# Given problem
How does the data below read from its first line through the line containing "mb = MB(); agave(mb, lambda"? Print those lines exactly.

# Raw data

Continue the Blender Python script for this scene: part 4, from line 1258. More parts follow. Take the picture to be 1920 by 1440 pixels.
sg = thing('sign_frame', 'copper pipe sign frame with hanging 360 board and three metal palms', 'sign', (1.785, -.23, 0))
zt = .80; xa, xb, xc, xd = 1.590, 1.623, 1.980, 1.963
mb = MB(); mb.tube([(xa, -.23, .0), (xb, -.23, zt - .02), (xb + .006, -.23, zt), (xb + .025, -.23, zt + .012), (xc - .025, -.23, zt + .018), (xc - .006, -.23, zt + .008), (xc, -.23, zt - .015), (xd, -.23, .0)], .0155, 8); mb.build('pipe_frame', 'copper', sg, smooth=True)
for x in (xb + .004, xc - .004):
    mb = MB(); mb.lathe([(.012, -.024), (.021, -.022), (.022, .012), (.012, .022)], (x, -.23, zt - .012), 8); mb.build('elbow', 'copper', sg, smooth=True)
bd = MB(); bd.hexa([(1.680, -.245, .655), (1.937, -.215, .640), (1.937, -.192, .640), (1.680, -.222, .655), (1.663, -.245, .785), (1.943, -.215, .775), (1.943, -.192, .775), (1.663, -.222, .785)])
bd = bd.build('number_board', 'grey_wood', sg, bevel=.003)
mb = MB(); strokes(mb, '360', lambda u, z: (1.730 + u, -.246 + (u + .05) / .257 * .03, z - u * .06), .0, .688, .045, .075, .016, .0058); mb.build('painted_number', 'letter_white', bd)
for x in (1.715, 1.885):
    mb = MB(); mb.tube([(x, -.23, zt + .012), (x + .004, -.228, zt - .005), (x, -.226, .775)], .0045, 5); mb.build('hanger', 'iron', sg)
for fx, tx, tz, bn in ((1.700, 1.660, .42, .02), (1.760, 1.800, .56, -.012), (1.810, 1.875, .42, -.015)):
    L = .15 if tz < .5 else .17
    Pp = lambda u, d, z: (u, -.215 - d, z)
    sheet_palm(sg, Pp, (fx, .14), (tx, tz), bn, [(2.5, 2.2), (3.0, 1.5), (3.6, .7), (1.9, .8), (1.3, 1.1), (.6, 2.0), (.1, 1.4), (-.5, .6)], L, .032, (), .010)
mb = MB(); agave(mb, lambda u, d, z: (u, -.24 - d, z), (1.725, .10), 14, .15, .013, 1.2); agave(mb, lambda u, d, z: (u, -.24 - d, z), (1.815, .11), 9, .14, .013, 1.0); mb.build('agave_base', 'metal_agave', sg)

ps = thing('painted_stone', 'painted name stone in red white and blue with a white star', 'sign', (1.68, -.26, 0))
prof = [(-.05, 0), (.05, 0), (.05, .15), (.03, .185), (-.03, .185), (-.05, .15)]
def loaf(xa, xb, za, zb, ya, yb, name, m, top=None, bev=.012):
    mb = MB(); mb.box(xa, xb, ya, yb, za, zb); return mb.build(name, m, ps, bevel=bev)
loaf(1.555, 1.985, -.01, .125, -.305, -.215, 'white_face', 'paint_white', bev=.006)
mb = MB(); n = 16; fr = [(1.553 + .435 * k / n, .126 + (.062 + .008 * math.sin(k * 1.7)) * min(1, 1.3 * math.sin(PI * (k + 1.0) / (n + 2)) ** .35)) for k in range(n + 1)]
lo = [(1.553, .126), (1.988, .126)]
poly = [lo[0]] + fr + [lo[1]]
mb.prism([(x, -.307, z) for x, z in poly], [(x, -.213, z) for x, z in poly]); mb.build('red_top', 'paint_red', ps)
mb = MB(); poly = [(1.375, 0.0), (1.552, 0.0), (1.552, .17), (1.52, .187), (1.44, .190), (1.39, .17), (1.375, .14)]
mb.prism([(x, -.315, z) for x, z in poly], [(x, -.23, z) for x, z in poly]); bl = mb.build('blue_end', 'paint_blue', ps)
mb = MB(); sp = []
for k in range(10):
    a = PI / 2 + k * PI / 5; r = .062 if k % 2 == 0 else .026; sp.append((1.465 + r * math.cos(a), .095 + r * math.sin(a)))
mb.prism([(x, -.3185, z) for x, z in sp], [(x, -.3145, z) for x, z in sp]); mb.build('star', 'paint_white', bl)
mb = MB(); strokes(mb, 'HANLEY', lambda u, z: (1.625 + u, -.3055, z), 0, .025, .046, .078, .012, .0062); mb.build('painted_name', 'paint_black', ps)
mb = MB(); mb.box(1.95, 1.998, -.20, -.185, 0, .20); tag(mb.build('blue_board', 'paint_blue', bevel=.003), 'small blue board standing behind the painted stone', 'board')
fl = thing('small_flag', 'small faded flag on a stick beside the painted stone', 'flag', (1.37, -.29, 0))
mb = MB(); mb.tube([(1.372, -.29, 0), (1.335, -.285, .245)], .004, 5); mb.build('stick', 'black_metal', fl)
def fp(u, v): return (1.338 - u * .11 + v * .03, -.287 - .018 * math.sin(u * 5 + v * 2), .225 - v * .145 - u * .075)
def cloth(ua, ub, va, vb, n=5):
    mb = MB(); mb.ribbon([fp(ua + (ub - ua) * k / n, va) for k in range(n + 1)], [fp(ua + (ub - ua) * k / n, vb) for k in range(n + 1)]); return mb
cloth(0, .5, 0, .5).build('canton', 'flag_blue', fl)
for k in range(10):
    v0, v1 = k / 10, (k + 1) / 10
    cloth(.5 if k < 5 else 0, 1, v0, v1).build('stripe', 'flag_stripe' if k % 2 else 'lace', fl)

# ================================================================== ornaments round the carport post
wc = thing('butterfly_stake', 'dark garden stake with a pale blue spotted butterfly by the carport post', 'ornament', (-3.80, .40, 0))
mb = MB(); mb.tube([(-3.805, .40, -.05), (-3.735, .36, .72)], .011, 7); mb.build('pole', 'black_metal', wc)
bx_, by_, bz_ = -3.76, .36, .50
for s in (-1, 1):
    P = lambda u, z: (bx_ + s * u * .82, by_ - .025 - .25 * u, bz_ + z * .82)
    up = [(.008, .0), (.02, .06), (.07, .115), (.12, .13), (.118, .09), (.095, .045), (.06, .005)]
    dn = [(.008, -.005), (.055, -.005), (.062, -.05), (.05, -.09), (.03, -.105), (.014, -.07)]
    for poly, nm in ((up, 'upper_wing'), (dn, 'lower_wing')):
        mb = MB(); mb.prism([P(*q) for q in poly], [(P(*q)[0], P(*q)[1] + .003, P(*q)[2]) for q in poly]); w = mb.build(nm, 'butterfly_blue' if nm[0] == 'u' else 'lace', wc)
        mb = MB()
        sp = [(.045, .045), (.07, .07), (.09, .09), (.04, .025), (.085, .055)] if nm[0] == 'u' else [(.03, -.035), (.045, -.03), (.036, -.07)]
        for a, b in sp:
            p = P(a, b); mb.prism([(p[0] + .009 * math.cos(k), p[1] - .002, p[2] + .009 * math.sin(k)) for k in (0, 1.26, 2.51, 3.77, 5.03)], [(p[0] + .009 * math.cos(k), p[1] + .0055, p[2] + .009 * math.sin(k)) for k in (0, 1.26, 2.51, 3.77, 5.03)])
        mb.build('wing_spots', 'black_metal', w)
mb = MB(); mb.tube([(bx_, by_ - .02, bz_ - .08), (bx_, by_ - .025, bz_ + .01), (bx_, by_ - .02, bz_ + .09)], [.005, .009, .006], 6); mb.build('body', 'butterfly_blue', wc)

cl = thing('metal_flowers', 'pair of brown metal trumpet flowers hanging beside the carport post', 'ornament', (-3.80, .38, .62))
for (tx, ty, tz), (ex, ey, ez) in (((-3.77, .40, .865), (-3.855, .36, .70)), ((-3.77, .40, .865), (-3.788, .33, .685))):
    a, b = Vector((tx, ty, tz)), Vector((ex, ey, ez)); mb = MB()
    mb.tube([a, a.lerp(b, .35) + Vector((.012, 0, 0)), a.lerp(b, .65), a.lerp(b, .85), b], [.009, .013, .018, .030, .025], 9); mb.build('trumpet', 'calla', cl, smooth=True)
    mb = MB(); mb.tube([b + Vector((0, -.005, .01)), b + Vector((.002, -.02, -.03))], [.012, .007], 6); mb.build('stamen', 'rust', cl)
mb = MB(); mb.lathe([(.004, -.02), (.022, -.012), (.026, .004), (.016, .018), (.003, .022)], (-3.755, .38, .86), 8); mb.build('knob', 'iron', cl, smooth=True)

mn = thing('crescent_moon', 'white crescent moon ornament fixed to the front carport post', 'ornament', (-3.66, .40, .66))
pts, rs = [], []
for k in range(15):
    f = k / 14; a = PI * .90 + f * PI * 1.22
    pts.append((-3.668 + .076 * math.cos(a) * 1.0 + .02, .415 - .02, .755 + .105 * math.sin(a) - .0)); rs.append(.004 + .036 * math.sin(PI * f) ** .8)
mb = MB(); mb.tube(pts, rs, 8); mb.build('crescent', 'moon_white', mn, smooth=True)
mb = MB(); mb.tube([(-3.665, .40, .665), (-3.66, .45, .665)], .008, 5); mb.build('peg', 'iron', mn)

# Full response
Continue the Blender Python script for this scene: part 4, from line 1258. More parts follow. Take the picture to be 1920 by 1440 pixels.
sg = thing('sign_frame', 'copper pipe sign frame with hanging 360 board and three metal palms', 'sign', (1.785, -.23, 0))
zt = .80; xa, xb, xc, xd = 1.590, 1.623, 1.980, 1.963
mb = MB(); mb.tube([(xa, -.23, .0), (xb, -.23, zt - .02), (xb + .006, -.23, zt), (xb + .025, -.23, zt + .012), (xc - .025, -.23, zt + .018), (xc - .006, -.23, zt + .008), (xc, -.23, zt - .015), (xd, -.23, .0)], .0155, 8); mb.build('pipe_frame', 'copper', sg, smooth=True)
for x in (xb + .004, xc - .004):
    mb = MB(); mb.lathe([(.012, -.024), (.021, -.022), (.022, .012), (.012, .022)], (x, -.23, zt - .012), 8); mb.build('elbow', 'copper', sg, smooth=True)
bd = MB(); bd.hexa([(1.680, -.245, .655), (1.937, -.215, .640), (1.937, -.192, .640), (1.680, -.222, .655), (1.663, -.245, .785), (1.943, -.215, .775), (1.943, -.192, .775), (1.663, -.222, .785)])
bd = bd.build('number_board', 'grey_wood', sg, bevel=.003)
mb = MB(); strokes(mb, '360', lambda u, z: (1.730 + u, -.246 + (u + .05) / .257 * .03, z - u * .06), .0, .688, .045, .075, .016, .0058); mb.build('painted_number', 'letter_white', bd)
for x in (1.715, 1.885):
    mb = MB(); mb.tube([(x, -.23, zt + .012), (x + .004, -.228, zt - .005), (x, -.226, .775)], .0045, 5); mb.build('hanger', 'iron', sg)
for fx, tx, tz, bn in ((1.700, 1.660, .42, .02), (1.760, 1.800, .56, -.012), (1.810, 1.875, .42, -.015)):
    L = .15 if tz < .5 else .17
    Pp = lambda u, d, z: (u, -.215 - d, z)
    sheet_palm(sg, Pp, (fx, .14), (tx, tz), bn, [(2.5, 2.2), (3.0, 1.5), (3.6, .7), (1.9, .8), (1.3, 1.1), (.6, 2.0), (.1, 1.4), (-.5, .6)], L, .032, (), .010)
mb = MB(); agave(mb, lambda u, d, z: (u, -.24 - d, z), (1.725, .10), 14, .15, .013, 1.2); agave(mb, lambda u, d, z: (u, -.24 - d, z), (1.815, .11), 9, .14, .013, 1.0); mb.build('agave_base', 'metal_agave', sg)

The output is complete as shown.